Anglo American has concerns about Labor’s climate safeguard mechanism
Anglo American is concerned about changes to the safeguard mechanism because big emitters face extra costs to comply with the government’s climate change policy.
Mining giant Anglo American has raised concerns over extra costs imposed by Labor’s tougher safeguard mechanism regime while PwC flagged caution about soaring carbon prices as big polluters clamour to access offset markets.
The operators of 215 large industrial facilities which contribute 28 per cent of Australia’s emissions were in August given one month to respond to Climate Change Minister Chris Bowen’s overhaul of the mechanism, which anchors Labor’s 2030 pledge to cut emissions by 43 per cent.
Anglo American, a major Queensland coal producer, said it had been pleased over the approach taken by the government so far but said it was cautious whether a tougher regime would recognise emissions reduction already under way.
“We’re going to have to do some modelling and we’re going to have to understand the impacts, including for the abatement that we’re already planning, and ensuring that’s not crowded out by additional costs at a time we need to attract capital for emissions reduction projects,” Anglo American’s head of corporate relations, Victoria Somlyay, told a conference in Canberra.
A senior government official conceded there were a number of “gnarly issues” to work through but said the mining industry needed to pull its weight.
“We are having a look at what are the competitive impacts likely to be and do we need to have particular arrangements in place, if there are individuals or facilities that have got a particularly acute trade exposure or particularly acute position,” said Jo Evans, deputy secretary with the Department of Climate Change, Energy, Environment and Water.
“So we’re not blind to those issues and we definitely want to work through them with you, but I think we need to make sure we don’t put that off as a sort of blocker to making progress overall.”
Current definitions suggest nearly 80 per cent of covered emissions and more than half, or 118, of all safeguard facilities could be classified as emissions intensive and trade-exposed industries – with broad exemptions potentially undermining climate-change goals.
The reworked safeguard mechanism is expected to drive more demand for carbon offsets, particularly for companies in harder-to-abate industries with more limited near-term options to cut their emissions levels.
The ability to tap into international offsets would require legislative changes and did not feature in the initial enhanced mechanism, although Labor has said there could be limited access to overseas markets as part of its consultation over the scheme.
Under Labor’s climate plan, the safeguard mechanism would deliver a 213 million tonne cut to greenhouse gas emissions by 2030.
Ms Evans queried the assumption ACCU prices would surge and pointed to the use of the market outside any new mechanism.
“There’s quite a vibrant market out there and, as the new options come through, I think the prices can stay down.

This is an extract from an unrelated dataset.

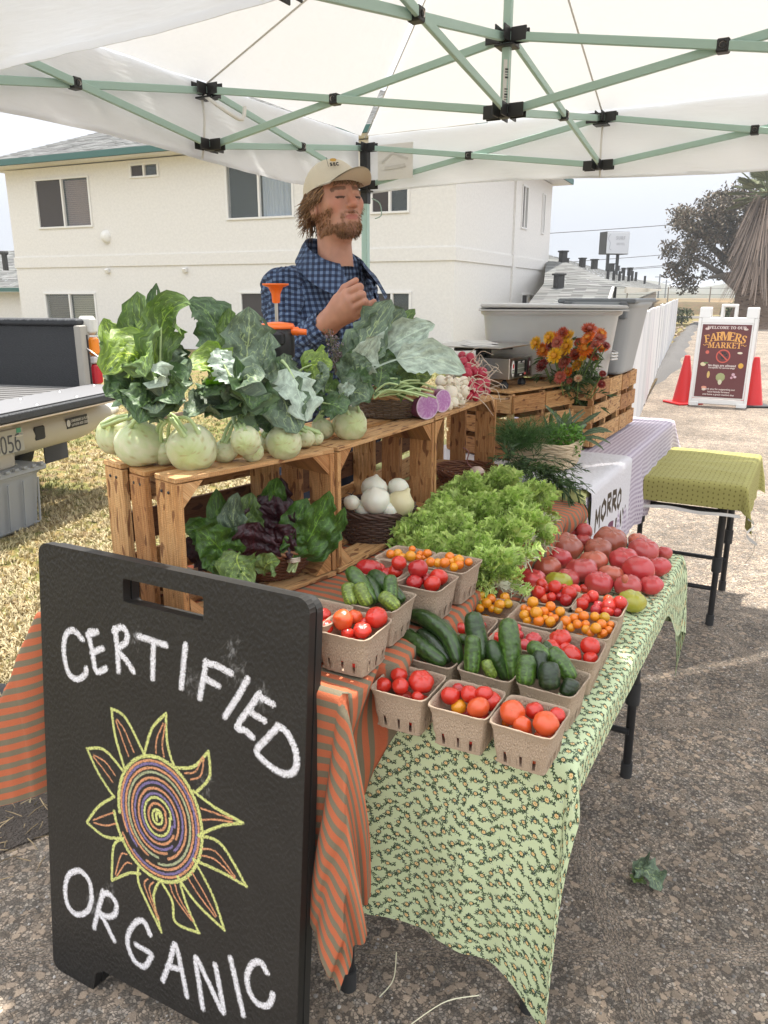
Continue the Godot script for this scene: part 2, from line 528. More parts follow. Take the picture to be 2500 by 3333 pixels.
func ground() -> void:
	M.lawn = mat(rgb(0.72, 0.70, 0.56), 0.95, {"albedo_texture": TX.lawn, "uv1_scale": v3(0.6, 0.6, 1), "normal_texture": TX.fine_n, "normal_scale": 1.4})
	M.asphalt = mat(rgb(1.0, 0.97, 0.92), 0.93, {"albedo_texture": TX.asphalt, "normal_texture": TX.asphalt_n, "normal_scale": 0.9, "uv1_scale": v3(1.0, 1.0, 1), "detail_enabled": true, "detail_albedo": TX.patchy, "detail_blend_mode": BaseMaterial3D.BLEND_MODE_MUL, "detail_uv_layer": BaseMaterial3D.DETAIL_UV_2, "uv2_scale": v3(0.13, 0.13, 1)})
	var lawn := MB.new()
	plan_sheet(lawn, [v3(-600, 0, 60), v3(-600, 0, -900), v3(900, 0, -900), v3(900, 0, 60)], -0.012)
	struct(lawn, M.lawn, "ground")
	var road := MB.new()
	var pts := []
	for k in 90: pts.append(verge(-6.0 + k * 0.6))
	pts.append_array([v3(20, 0, -46), v3(60, 0, -30), v3(40, 0, 14), v3(-6, 0, 14)])
	plan_sheet(road, pts, 0.0)
	road.uv2 = true
	struct(road, M.asphalt, "road")

	var soil := MB.new(); var sp := []
	for k in 15: sp.append(verge(-2.0 + k * 0.25) + v3(0.2 + 0.06 * sin(k * 2.1), 0, 0.04))
	for k in range(14, -1, -1): sp.append(verge(-2.0 + k * 0.25) + v3(-0.28 + 0.07 * sin(k * 1.3), 0, -0.06))
	plan_sheet(soil, sp, 0.005)
	struct(soil, mat(rgb(0.10, 0.08, 0.065), 0.95, {"albedo_texture": TX.stucco, "normal_texture": TX.pulp_n, "normal_scale": 2.0, "uv1_scale": v3(2, 2, 1)}), "soil")

	var stone := MB.new(); stone.ball(Vector3.ZERO, v3(1, 0.5, 0.75), 7, 4, func(d): return 1.0 + 0.18 * sin(d.x * 5.0 + d.z * 3.0))
	var mm := MultiMesh.new(); mm.transform_format = MultiMesh.TRANSFORM_3D; mm.use_colors = true; mm.mesh = stone.mesh()
	var places := []
	while places.size() < 16000:
		var near: float = pow(rng.randf(), 1.6)
		var p := v3(rf(-1.3, 2.9), 0, -0.75 - near * 5.5)
		if p.x < verge(0).x and p.z < -1.7: continue
		places.append(p)
	mm.instance_count = places.size()
	for k in places.size():
		var s := 0.0018 + 0.0045 * pow(rng.randf(), 3.0)
		mm.set_instance_transform(k, Transform3D(Basis.from_euler(v3(rf(-0.3, 0.3), rf(0, TAU), rf(-0.3, 0.3))).scaled_local(v3(s, s, s)), places[k] + v3(0, s * 0.1, 0)))
		var l := 0.12 + 0.36 * pow(rng.randf(), 1.5)
		mm.set_instance_color(k, Color(l * 1.06, l * 0.97, l * 0.87))
	var mi := MultiMeshInstance3D.new(); mi.multimesh = mm; mi.name = "gravel"; mi.material_override = mat(Color.WHITE, 0.85, {"vertex_color_use_as_albedo": true}); mi.set_meta("kind", "stuff")
	add_child(mi)

	var tuft := MB.new()
	for k in 6:
		var a := rf(0, TAU); var h := rf(0.6, 1.0); var lean := rf(0.15, 0.7)
		var b := v3(cos(a), 0, sin(a)) * rf(0.0, 0.25); var d := v3(cos(a + 1.2), 0, sin(a + 1.2))
		var sd := v3(-d.z, 0, d.x) * 0.06
		tuft.quad(b - sd, b + sd, b + d * lean * 0.4 + v3(0, h * 0.6, 0) + sd * 0.7, b + d * lean * 0.4 + v3(0, h * 0.6, 0) - sd * 0.7)
		var q := b + d * lean * 0.4 + v3(0, h * 0.6, 0)
		tuft.quad(q - sd * 0.7, q + sd * 0.7, q + d * lean * 0.6 + v3(0, h * 0.3, 0), q + d * lean * 0.6 + v3(0, h * 0.3, 0))
	var gm := MultiMesh.new(); gm.transform_format = MultiMesh.TRANSFORM_3D; gm.use_colors = true; gm.mesh = tuft.mesh()
	var gp := []
	var gn := noise(0.35, 2, FastNoiseLite.TYPE_SIMPLEX, 77)
	while gp.size() < 70000:
		var t := pow(rng.randf(), 1.7) * 24.0 - 0.3
		var p := verge(t) + v3(-rf(0.1, 1.0) * rf(0.3, 9.0) - 0.15, 0, rf(-0.6, 0.3))
		if (p - v3(-6.5, 0, -22.2)).dot(v3(0.41, 0, -0.91)) > -0.3: continue
		gp.append(p)
	gm.instance_count = gp.size()
	for k in gp.size():
		var p: Vector3 = gp[k]
		var g := gn.get_noise_2d(p.x, p.z)
		var s := rf(0.02, 0.045) * (1.0 + 0.03 * -p.z)
		gm.set_instance_transform(k, Transform3D(Basis.from_euler(v3(rf(-0.4, 0.4), rf(0, TAU), rf(-0.4, 0.4))).scaled_local(v3(s * 1.5, s, s * 1.5)), p + v3(0, -0.012, 0)))
		var c := Color(0.50, 0.42, 0.25).lerp(Color(0.25, 0.27, 0.09), clampf(g * 1.6 + 0.25, 0.0, 1.0)) * rf(0.7, 1.25)
		gm.set_instance_color(k, c)
	var gi := MultiMeshInstance3D.new(); gi.multimesh = gm; gi.name = "dry_grass"; gi.material_override = mat(Color.WHITE, 0.9, {"vertex_color_use_as_albedo": true, "cull_mode": BaseMaterial3D.CULL_DISABLED}); gi.set_meta("kind", "stuff")
	add_child(gi)

	var straw := MB.new()
	for k in 1300:
		var p := verge(rf(-1.6, 1.4)) + v3(rf(-0.35, 0.3), rf(0.008, 0.025), rf(-0.2, 0.2))
		var d := v3(rf(-1, 1), rf(-0.15, 0.15), rf(-1, 1)).normalized() * rf(0.02, 0.07)
		straw.col = Color(0.40, 0.30, 0.17) * rf(0.6, 1.2)
		straw.tube([p, p + d * 0.5 + v3(0, rf(-0.004, 0.006), 0), p + d], [0.0016, 0.0018, 0.001], 3, false)
	var so := struct(straw, mat(Color.WHITE, 0.85, {"vertex_color_use_as_albedo": true}), "straw"); so.set_meta("kind", "stuff")

	var lip := MB.new()
	var lp := [v3(3.934,0,-12.642), v3(4.725,0,-13.901), v3(5.6,0,-15.62), v3(7.455,0,-20.144), v3(10.345,0,-27.234), v3(13.378,0,-34.449), v3(15.661,0,-39.679)]
	var lc := curve(lp, 40)
	lip.grid(8, 40, func(u, v):
		var k := int(round(v * 40)); var c: Vector3 = lc[k]
		var t: Vector3 = ((lc[mini(k + 1, 40)] - lc[maxi(k - 1, 0)]) as Vector3).normalized()
		var s := v3(-t.z, 0, t.x)
		var w := 0.28 + 0.06 * sin(k * 1.3)
		return c + s * (u - 0.5) * 2.0 * w + v3(0, -0.02 + (0.13 + 0.02 * sin(k * 2.1 + u * 3.0)) * sin(u * PI), 0))
	solo(lip, mat(rgb(0.11, 0.105, 0.10), 0.95, {"normal_texture": TX.asphalt_n, "uv1_scale": v3(2, 16, 1)}), "asphalt_kerb", "rough grey asphalt kerb curving along the dirt verge by the white fence", "kerb")
	var dirt := MB.new()
	var d0 := v3(2.8,0,-8.591); var d1 := v3(11.389,0,-30.664)
	dirt.grid(6, 40, func(u, v): return (lc[int(round(v * 40))] as Vector3).lerp(d0.lerp(d1, v), u) + v3(0, 0.008 + 0.05 * sin(u * PI) * (1.0 + 0.4 * sin(v * 31.0)), 0), false, Vector2(3, 14), true)
	struct(dirt, mat(rgb(0.34, 0.27, 0.21), 0.95, {"albedo_texture": TX.lawn, "normal_texture": TX.pulp_n, "normal_scale": 2.0}), "dirt")
	var clod := MB.new()
	for k in 130:
		var i := rng.randi_range(4, 36)
		var p: Vector3 = lc[i] + v3(-rf(0.2, 2.2), 0.02, rf(-0.5, 0.5))
		clod.col = Color(0.36, 0.29, 0.22) * rf(0.5, 1.3)
		clod.ball(p, v3(rf(0.03, 0.12), rf(0.02, 0.06), rf(0.03, 0.1)), 6, 4, func(d): return 1.0 + 0.2 * sin(d.x * 6.0 + d.y * 5.0))
	var co := struct(clod, mat(Color.WHITE, 0.95, {"vertex_color_use_as_albedo": true}), "rubble"); co.set_meta("kind", "stuff")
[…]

But nonetheless within the safeguard mechanism – because it will be quite a significant source of demand – we will be looking at what sort of flexibility do you need there,” Ms Evans said.
“We have put up some discussion on international offsets, but it’s not something we’re intending to move with, at least in the first instance.
“But we’re allowing the conversation to happen about what would it look like in case you want to introduce that down the track. So that would be a release valve.”